Aquella mañana el dolor de cabeza, hizo que Consuelo saliera rápidamente de la cama, tomara una prolongada ducha y dirigiera sus pasos rumbo a la plaza de la ciudad. Caminaba con pausa respirando muy profundo. En esos instantes lentamente comenzó a serenar sus pesares, sintiendo que la naturaleza con su delicada y majestuosa presencia, la ayudaba a erradicar la inmensa pena que contenía su alma.
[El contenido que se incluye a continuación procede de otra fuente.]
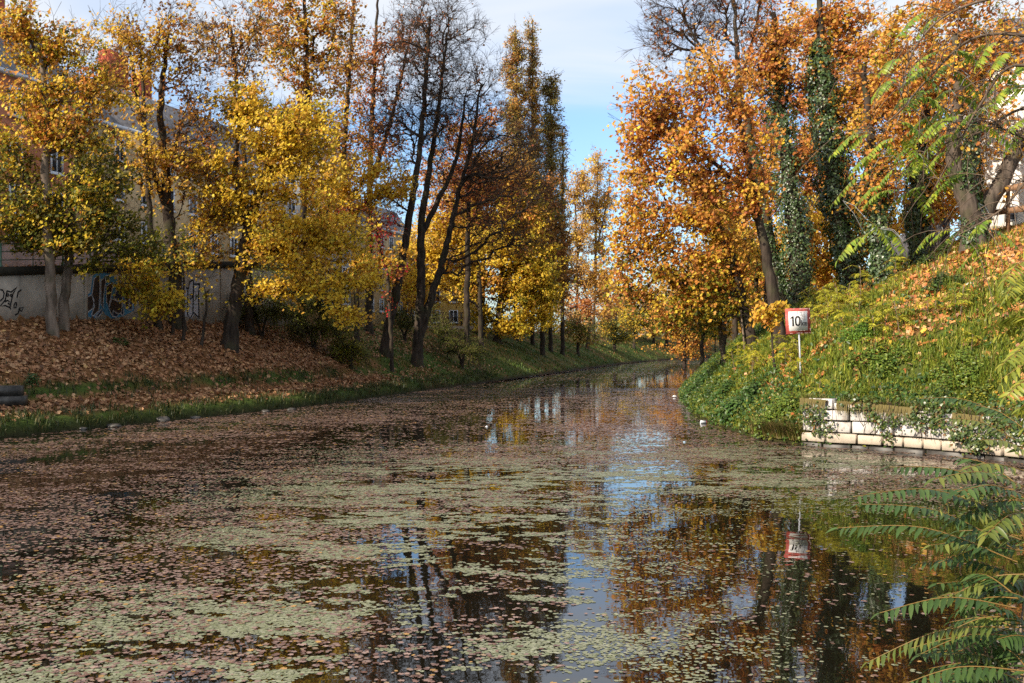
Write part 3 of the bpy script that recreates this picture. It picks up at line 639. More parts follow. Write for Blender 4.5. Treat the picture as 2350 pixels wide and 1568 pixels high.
# ---- right bank
def right_trees():
    ivyg = 'ivy wrapped trees on the sunny bank'
    d = dist_at(1722, 806)
    make_tree('maple_tree', 'spreading orange maple leaning over the water, green among its lowest leaves', 'tree', d,
        [[(1726, 806, 30), (1712, 740, 28), (1700, 690, 24), (1680, 600, 18), (1640, 500, 14), (1590, 400, 8)], [(1700, 690, 16), (1640, 660, 13), (1560, 650, 10), (1480, 620, 6)]],
        [(1600, 640, 120, 70), (1520, 600, 110, 80), (1490, 500, 90, 80), (1580, 480, 110, 90), (1660, 560, 90, 90), (1455, 430, 55, 70), (1560, 715, 90, 40), (1425, 560, 40, 60), (1650, 700, 70, 36), (1460, 680, 60, 50), (1530, 740, 60, 24), (1440, 630, 40, 60)],
        [(4, GOLD), (4, ORG), (2, YEL)], 61, low=[(3, GRN), (3, YGR), (3, YEL), (2, ORG)], low_z=CAMZ + (CY - 640) / ppm(d), dens=1.75, nl=26, spread=.62)
    d = dist_at(1798, 795)
    make_tree('maple_tree', 'tall orange maple whose trunk rises just behind the speed sign', 'tree', d,
        [[(1802, 795, 32), (1786, 740, 28), (1770, 640, 24), (1746, 520, 20), (1728, 430, 16), (1712, 330, 12), (1690, 240, 7)], [(1746, 520, 14), (1690, 420, 11), (1600, 340, 8), (1520, 280, 5)]],
        [(1560, 250, 130, 95), (1480, 290, 80, 90), (1470, 170, 40, 50, 0, .7), (1630, 180, 120, 80), (1680, 300, 100, 100), (1700, 450, 70, 80), (1430, 270, 26, 30), (1540, 370, 120, 70), (1450, 350, 50, 60), (1620, 420, 110, 60)],
        [(5, ORG), (4, GOLD), (1, RUST), (1, YEL)], 62, dens=1.75, nl=25, spread=.6)
    d = dist_at(1815, 702)
    make_tree('bare_leaning_tree', 'grey leaning tree with bare top and ivy up half its trunk', 'tree', d,
        [[(1818, 702, 30), (1788, 640, 27), (1766, 560, 24), (1749, 450, 21), (1729, 350, 18), (1712, 270, 15), (1697, 200, 12), (1692, 90, 9), (1682, -30, 6)], [(1712, 270, 10), (1660, 180, 8), (1600, 90, 6), (1560, 10, 4)], [(1697, 200, 10), (1730, 90, 7), (1750, -20, 5)]],
        [(1580, 60, 110, 70), (1530, 110, 60, 60), (1640, 0, 100, 70), (1720, 60, 80, 90), (1600, 180, 90, 50, 0, .6), (1520, 20, 50, 50, 0, .7)],
        [(4, RUST), (3, BRN), (3, ORG)], 63, dens=7.0, nl=3, twigs=6, bare=.6, spread=.4, upb=.2, bark=M_BARKG, ivy=[(0, 290, .3, 5200)])
    d = dist_at(1838, 706)
    make_tree('ivy_clad_tree', 'ivy wrapped trunk with the thickest green coat, right above the speed sign', 'tree', d + 1,
        [[(1838, 706, 44), (1830, 560, 38), (1815, 420, 34), (1800, 300, 28), (1790, 180, 20), (1783, 20, 12)]],
        [(1800, 90, 100, 110), (1860, 190, 80, 120), (1880, 340, 60, 80, 0, .8), (1740, 160, 60, 80)], [(5, ORG), (2, RUST), (4, GOLD)], 64, group=ivyg, dens=1.6, nl=22, ivy=[(0, 40, .95, 16000)])
    d = dist_at(1966, 664)
    make_tree('ivy_clad_tree', 'ivy wrapped trunk leaning left, second to the right from the speed sign', 'tree', d,
        [[(1968, 664, 38), (1936, 560, 34), (1910, 440, 30), (1892, 320, 26), (1878, 180, 20), (1868, 0, 12)]],
        [(1950, 90, 120, 110), (1980, 260, 100, 110), (1900, 30, 90, 60), (2010, 400, 60, 70, 0, .8)], [(5, ORG), (1, RUST), (4, GOLD), (1, YGR)], 65, group=ivyg, dens=1.7, nl=24, ivy=[(0, 80, .85, 14000)])
    d = dist_at(2031, 650)
    make_tree('ivy_clad_tree', 'straight ivy wrapped trunk behind the yellow fern plants', 'tree', d,
        [[(2033, 650, 34), (2022, 540, 32), (2016, 430, 26), (2006, 300, 18), (1992, 140, 10)]],
        [(2060, 300, 110, 110), (2020, 430, 90, 70), (2090, 150, 120, 110), (2130, 40, 100, 70)], [(5, ORG), (4, GOLD), (1, YGR)], 66, group=ivyg, dens=1.7, nl=24, ivy=[(0, 330, .6, 6500)])
    d = dist_at(2106, 606)
    make_tree('ivy_clad_tree', 'dark upright ivy wrapped trunk in front of the slatted fence', 'tree', d,
        [[(2108, 606, 32), (2101, 500, 31), (2106, 380, 26), (2124, 250, 20), (2130, 60, 12)]],
        [(2190, 200, 120, 110), (2150, 390, 90, 80), (2250, 90, 110, 100), (2180, 480, 60, 40, 0, .8), (2200, -20, 100, 60)], [(5, ORG), (5, GOLD), (1, YGR)], 67, group=ivyg, dens=1.7, nl=24, ivy=[(0, 300, .5, 5500)])
    d = dist_at(2240, 572)
    make_tree('forked_tree', 'big forked tree beside the white house, one smooth limb leaning right', 'tree', d,
        [[(2238, 572, 56), (2226, 490, 46), (2196, 400, 36), (2186, 320, 30), (2200, 220, 20), (2190, 80, 12)], [(2238, 560, 44), (2264, 480, 38), (2300, 420, 34), (2346, 335, 30), (2410, 220, 20)], [(2232, 520, 26), (2222, 420, 24), (2218, 330, 18), (2215, 240, 10)]],
        [(2260, 300, 100, 90, 0, .7), (2310, 130, 90, 110, 0, .9), (2210, 160, 90, 90, 0, .8), (2380, 80, 90, 90)], [(4, ORG), (4, GOLD), (1, YEL)], 68, dens=1.5, nl=14, twigs=4, bark=M_BARKG, ivy=[(2, 270, .35, 2600), (0, 470, .3, 2600)])
    # golden understory behind the ivy trunks
    for k, (x, y, bl, lab) in enumerate([
        (1924, 675, [(1890, 520, 90, 90), (1880, 620, 60, 50), (1830, 560, 50, 80)], 'thin golden maple seen between the two thickest ivy trunks'),
        (1897, 660, [(1940, 590, 60, 60), (1960, 500, 80, 80), (1905, 640, 40, 40)], 'slender yellow maple deep in the wood, pale trunk half lit'),
        (1946, 655, [(2060, 500, 70, 80), (2080, 590, 50, 50), (2000, 560, 50, 60)], 'yellow maple behind the straight ivy trunk'),
        (2150, 600, [(2170, 400, 90, 80), (2150, 480, 70, 60), (2240, 430, 70, 60), (2200, 310, 90, 70)], 'amber maple behind the slatted fence')]):
        make_tree('understory_maple', lab, 'tree', (64, 72, 70, 66)[k], [[(x, y, 12), (x - 4, y - 80, 10), (x - 6, y - 160, 7)]], bl, [(5, YEL), (4, GOLD), (1, ORG)], 70 + k, group='golden maples deep in the sunny wood', dens=1.3, nl=24)
    for k, (x, y, bl, lab) in enumerate([
        (1760, 700, [(1770, 430, 80, 110), (1740, 300, 80, 80), (1800, 600, 60, 60)], 'orange maple hidden behind the leaning grey tree'),
        (1860, 690, [(1880, 430, 70, 100), (1930, 380, 70, 90), (1850, 330, 60, 90)], 'amber maple filling the gap between the two thickest ivy trunks'),
        (2010, 640, [(2040, 200, 120, 110), (1960, 170, 100, 100), (2110, 300, 90, 90), (2300, 330, 80, 60), (2280, 220, 80, 70)], 'tall orange maple crown behind the row of ivy trunks')]):
        make_tree('background_maple', lab, 'tree', (78, 80, 76)[k], [[(x, y, 13), (x, y - 130, 10), (x, y - 280, 7)]], bl, [(5, ORG), (4, GOLD), (1, RUST)], 80 + k, group='orange maples behind the ivy trunks', dens=1.3, nl=24)
    d = dist_at(1663, 842)
    make_tree('young_maple_tree', 'slim light grey trunk at the water side of the sunny bank', 'tree', d,
        [[(1664, 842, 14), (1655, 790, 12), (1650, 742, 10), (1640, 680, 7)]], [(1620, 690, 60, 36), (1680, 690, 60, 36), (1600, 740, 40, 26)], [(4, GOLD), (4, YEL), (2, GRN)], 91, bark=M_BARKP, dens=1.6)
    d = dist_at(1790, 800)
    make_tree('sapling', 'thin sapling with orange yellow leaves peeking out beside the sign', 'sapling', d - 4,
        [[(1782, 800, 6), (1772, 760, 5), (1768, 720, 3)]], [(1770, 715, 32, 22), (1795, 700, 20, 20), (1752, 722, 16, 14)], [(5, GOLD), (3, YEL), (2, ORG)], 92, dens=4, nl=22, spread=.3)
    d = dist_at(1622, 838)
    for k, (x, y, lab) in enumerate([(1690, 800, 'dark trunk in the shade farther along the sunny bank, closest to the slim grey one'), (1742, 790, 'dark trunk in the shade directly behind the spreading orange maple')]):
        make_tree('background_maple', lab, 'tree', 74 + 6 * k, [[(x, y, 14), (x - 3, y - 60, 12), (x - 5, y - 180, 8)]], [(x - 20, 600, 80, 80), (x - 60, 500, 80, 80), (x, 690, 50, 40)], [(3, YEL), (3, GOLD), (2, GRN)], 95 + k, group='shaded maples far along the sunny bank', dens=1.0, nl=24)
right_trees()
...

Paso a paso oraba con cierta cuota de fe, disfrutando el cantar mágico de tantas aves que por bondadosas no lloran, entendiendo así, que debía revisar los instantes difíciles que la atormentaban, para poder con la generosidad de la entrega, ser capaz de ponerse en el lugar y corazón de otros que también tenían sus propios tormentos.
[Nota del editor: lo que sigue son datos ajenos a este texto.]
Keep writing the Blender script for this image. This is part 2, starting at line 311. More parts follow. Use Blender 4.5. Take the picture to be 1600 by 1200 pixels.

Al escuchar el carillón de la iglesia decidió entrar, arrodillarse y rezar. Pasó mucho tiempo conectada con Dios, recibiendo a lo lejos el mensaje del sacerdote que realizaba su prédica, guardando en su yo más intimo las palabras que el hombre decía: "Perdonen a quienes les hayan herido con injustas ofensas, olviden, comiencen de nuevo"
Sé que en teoría es fácil casi posible, en la práctica tortuoso casi imposible, porque cuando en el corazón se provocan heridas, la cicatrización es lenta y cautelosa, pero a lo largo del tiempo todas se curan.
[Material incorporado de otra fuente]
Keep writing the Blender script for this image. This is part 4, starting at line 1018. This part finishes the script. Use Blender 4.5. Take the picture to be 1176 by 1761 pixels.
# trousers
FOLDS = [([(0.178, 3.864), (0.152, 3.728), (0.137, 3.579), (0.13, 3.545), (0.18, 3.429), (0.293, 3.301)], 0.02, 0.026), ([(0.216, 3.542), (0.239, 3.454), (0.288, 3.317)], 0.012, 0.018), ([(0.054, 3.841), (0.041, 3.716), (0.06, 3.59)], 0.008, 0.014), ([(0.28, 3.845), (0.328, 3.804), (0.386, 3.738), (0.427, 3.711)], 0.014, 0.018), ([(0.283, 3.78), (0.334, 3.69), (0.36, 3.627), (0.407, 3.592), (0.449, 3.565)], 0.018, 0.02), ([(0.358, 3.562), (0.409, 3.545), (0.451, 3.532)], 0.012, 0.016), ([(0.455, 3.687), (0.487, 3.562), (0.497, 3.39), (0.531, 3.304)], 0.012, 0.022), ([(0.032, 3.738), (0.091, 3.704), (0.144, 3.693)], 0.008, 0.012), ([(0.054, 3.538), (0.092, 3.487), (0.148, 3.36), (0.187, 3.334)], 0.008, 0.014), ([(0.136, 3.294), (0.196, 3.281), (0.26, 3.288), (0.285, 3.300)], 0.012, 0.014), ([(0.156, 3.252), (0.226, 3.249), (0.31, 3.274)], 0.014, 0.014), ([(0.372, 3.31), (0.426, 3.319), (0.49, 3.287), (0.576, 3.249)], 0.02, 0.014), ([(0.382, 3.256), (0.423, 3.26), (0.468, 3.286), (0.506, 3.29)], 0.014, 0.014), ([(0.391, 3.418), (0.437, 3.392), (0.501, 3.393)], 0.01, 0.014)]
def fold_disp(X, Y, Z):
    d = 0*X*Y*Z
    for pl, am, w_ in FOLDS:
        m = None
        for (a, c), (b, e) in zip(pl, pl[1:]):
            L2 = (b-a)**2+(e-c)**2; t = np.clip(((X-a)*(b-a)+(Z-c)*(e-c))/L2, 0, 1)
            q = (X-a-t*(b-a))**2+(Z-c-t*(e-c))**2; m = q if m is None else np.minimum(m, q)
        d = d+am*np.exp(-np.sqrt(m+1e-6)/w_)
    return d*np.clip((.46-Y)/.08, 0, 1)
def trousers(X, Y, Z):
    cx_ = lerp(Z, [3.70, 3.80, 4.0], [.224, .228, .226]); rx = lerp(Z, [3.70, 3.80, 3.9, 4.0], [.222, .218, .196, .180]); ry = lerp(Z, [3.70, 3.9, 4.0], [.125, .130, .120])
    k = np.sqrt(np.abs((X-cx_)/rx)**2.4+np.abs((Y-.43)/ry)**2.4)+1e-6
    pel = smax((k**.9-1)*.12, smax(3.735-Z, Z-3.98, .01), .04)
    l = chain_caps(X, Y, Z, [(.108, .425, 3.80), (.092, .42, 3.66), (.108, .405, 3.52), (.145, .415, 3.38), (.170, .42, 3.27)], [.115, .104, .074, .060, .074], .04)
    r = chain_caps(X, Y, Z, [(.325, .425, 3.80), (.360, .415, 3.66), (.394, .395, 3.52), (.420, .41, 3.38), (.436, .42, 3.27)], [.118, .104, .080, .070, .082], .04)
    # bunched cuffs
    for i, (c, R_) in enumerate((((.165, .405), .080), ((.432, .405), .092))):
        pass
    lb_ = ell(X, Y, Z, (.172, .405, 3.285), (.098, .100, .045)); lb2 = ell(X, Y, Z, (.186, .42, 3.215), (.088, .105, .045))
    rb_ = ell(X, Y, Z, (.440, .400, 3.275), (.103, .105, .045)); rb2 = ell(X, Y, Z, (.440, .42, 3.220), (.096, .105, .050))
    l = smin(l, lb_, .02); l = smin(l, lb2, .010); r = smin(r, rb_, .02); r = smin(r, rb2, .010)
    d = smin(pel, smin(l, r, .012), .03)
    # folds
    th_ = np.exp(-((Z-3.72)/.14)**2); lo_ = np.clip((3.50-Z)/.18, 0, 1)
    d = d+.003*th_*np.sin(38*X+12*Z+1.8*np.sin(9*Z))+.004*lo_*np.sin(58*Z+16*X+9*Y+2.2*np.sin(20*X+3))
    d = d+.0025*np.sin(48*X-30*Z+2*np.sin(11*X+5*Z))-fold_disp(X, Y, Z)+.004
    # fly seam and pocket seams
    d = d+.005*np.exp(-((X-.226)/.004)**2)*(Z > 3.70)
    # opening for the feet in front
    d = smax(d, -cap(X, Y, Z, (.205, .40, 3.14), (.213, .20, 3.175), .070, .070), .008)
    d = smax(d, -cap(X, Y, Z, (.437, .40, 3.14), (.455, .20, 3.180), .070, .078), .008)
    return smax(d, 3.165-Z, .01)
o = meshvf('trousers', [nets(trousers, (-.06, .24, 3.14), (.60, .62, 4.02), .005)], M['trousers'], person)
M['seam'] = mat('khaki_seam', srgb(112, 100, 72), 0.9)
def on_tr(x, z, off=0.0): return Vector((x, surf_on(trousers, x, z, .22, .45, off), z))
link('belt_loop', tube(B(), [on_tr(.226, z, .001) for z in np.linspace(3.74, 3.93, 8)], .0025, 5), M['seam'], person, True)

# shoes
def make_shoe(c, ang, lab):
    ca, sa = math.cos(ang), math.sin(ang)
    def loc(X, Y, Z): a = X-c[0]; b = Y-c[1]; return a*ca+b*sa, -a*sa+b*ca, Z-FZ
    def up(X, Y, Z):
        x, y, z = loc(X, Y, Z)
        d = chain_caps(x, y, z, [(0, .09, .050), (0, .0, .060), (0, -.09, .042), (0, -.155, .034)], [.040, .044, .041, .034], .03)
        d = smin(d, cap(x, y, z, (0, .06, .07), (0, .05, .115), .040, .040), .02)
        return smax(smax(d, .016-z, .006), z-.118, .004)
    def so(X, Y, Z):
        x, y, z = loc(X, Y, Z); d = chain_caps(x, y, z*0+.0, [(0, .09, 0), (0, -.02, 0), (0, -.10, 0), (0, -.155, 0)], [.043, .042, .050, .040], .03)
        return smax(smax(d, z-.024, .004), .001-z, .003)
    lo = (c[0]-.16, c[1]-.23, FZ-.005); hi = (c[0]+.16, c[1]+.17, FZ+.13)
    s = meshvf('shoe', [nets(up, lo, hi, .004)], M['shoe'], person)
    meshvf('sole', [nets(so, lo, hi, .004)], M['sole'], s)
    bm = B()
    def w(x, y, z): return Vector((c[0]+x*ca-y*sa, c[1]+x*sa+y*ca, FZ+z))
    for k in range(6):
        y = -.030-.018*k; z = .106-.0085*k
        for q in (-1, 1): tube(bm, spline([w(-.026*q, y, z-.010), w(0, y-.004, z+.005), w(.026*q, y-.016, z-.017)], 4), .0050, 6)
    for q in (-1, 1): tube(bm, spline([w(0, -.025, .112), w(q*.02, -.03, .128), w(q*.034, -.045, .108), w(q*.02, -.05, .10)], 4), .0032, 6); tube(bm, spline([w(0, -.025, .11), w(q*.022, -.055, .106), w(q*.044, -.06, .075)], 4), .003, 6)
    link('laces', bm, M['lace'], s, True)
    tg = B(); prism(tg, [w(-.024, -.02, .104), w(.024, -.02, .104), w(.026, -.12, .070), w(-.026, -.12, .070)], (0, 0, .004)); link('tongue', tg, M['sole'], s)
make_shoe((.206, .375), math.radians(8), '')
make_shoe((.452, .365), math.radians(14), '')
Queridos amigos lectores, a lo largo del sendero cada día, conocemos gente diferente, algunos logran emocionarnos con la sabiduría de sus años, otros nos hacen felices con su sencillez, con su prudencia y otros muchos nos embelesan con sus cortos años trasportándonos en un viaje misterioso hasta su inigualable inocencia. Junto a este grupo de seres humanos, encontramos también aquellos que tan solo piensan en si, luchando segundo a segundo por lograr adulaciones, aplausos y recompensas, olvidando el sentido máximo de nuestro tránsito por este espacio llamado tierra: Amar al prójimo como a si mismo, levantando a los caídos, aplaudiendo los triunfos ajenos sin envidias ni rencores que solo envejecen, por lo mismo al final del camino dejan de cumplir con un mandamiento exigente que nos insta por fe, a trabajar el espíritu sin dobleces ni máscaras, dando algo más de bondad, mucho menos de envidia, muchas flores durante la vida, preciosos recuerdos sobre nuestra tumba.